O Irão e a Rússia estão a tentar aproveitar-se do caos no Sudão, procurando novos locais para estabelecer bases militares.
Ambos os países são apoiantes de longa data do regime sírio liderado por Bashar al-Assad, que os rebeldes derrubaram em Dezembro. O Irão e a Rússia tinham bases militares na Síria que utilizavam para projectar influência regional. Os países começaram a negociar com o Sudão no ano passado, quando os rebeldes começaram a inverter a maré da guerra na Síria.
O Irão e a Rússia apoiam as Forças Armadas do Sudão (SAF), que lutam pelo controlo do país contra as Forças de Apoio Rápido (RSF) paramilitares desde Abril de 2023. As negociações de cessar-fogo fracassaram no meio de uma crise humanitária em espiral.
No entanto, a grande interferência estrangeira está a prolongar a guerra, segundo Emadeddin Badi, investigador não residente dos Programas para o Médio Oriente no Atlantic Council.
“Embora os actores estrangeiros contribuam para o sofrimento do Sudão, um esforço internacional para pôr fim à guerra — e levar a ajuda necessária ao povo do Sudão — tem faltado,” escreveu Badi. “Desvendar a teia de interesses externos é essencial para cultivar uma resposta internacional adequada a esta crise.”
A Rússia, que tem grandes interesses na extracção de ouro e no contrabando no Sudão, há anos que faz pressão para que seja instalada uma base militar em Port Sudan, que é controlado pelas SAF. Durante o regime de Assad, a Rússia operou a base aérea síria de Khmeimim, que foi crucial para facilitar a transferência de forças e armas pesadas para África. Agora, Moscovo tem de reestruturar as suas vias de apoio.
O Sudão aceitou a ideia e negou relatos de que teria rejeitado a proposta de Moscovo. Em troca de uma base militar, a Rússia terá oferecido ao Sudão equipamento militar avançado, incluindo o sistema de defesa antimíssil S-400.
“Não é uma vergonha dar uma base militar a qualquer país do Mar Vermelho com o qual tenhamos parcerias económicas,” Yasir El Atta, vice-comandante-chefe das SAF, disse ao jornal saudita Al Hadath News, no ano passado.
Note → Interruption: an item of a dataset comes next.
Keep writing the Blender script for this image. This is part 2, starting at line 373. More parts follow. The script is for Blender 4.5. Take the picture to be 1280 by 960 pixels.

O Irão procurou estabelecer um porta-helicópteros na costa do Sudão. O Sudão ainda não concordou com isso, mas os analistas do Instituto Robert Lansing de Estudos sobre Ameaças Globais e Democracias acreditam que as SAF podem abrandar essa posição à medida que a guerra brutal continua.
O Irão e o Sudão têm uma longa história de relações bilaterais, nem sempre positivas. Em 2016, Cartum cortou as relações formais com Teerão. Desde então, os dois países participaram em reuniões multilaterais sobre questões como a cooperação no domínio da agricultura, mas as relações nunca recuperaram totalmente.
No entanto, os observadores alertam para o facto de que abraçar o Irão poderá deixar o Sudão ainda mais isolado quando a guerra terminar. “Quando o actual conflito terminar, o Sudão precisará de ajuda, e não de obstáculos, para a sua reconstrução, e terá de procurar assistência para além do Irão,” Andrew McGregor escreveu para a revista Terrorism Monitor. “Todos estes factores são contrários ao estabelecimento de uma instalação naval iraniana no Sudão ou a uma aliança formal.”
A Rússia e o Irão estão também a fornecer armas e equipamento militar às SAF. Os drones iranianos Mohajer-6 têm sido amplamente utilizados pelas SAF para retomar partes de Omdurman, muitas vezes, causando vítimas civis.
Esta “assistência às SAF também se enquadra numa dinâmica anterior à guerra e, mais uma vez, está relacionada com a batalha do Irão pela influência com a Arábia Saudita,” Eric Lob, da Universidade Internacional da Florida, escreveu no The Conversation.
O armamento das SAF também beneficia os objectivos geopolíticos mais amplos do Irão, no contexto de uma maior concorrência com Israel e os Emirados Árabes Unidos.
“Ao mesmo tempo, pode revelar-se uma fonte de rendimento lucrativa para a economia iraniana, bem como uma montra para a tecnologia do país,” escreveu Lob.
De acordo com a Amnistia Internacional, a Rússia exportou variantes de armas ligeiras, como as espingardas de atirador designado Tigr ou as espingardas Saiga-MK, que são normalmente comercializadas a proprietários de armas civis, para traficantes de armas com fortes ligações às SAF. A Rússia também vendeu ao exército milhões de barris de combustível.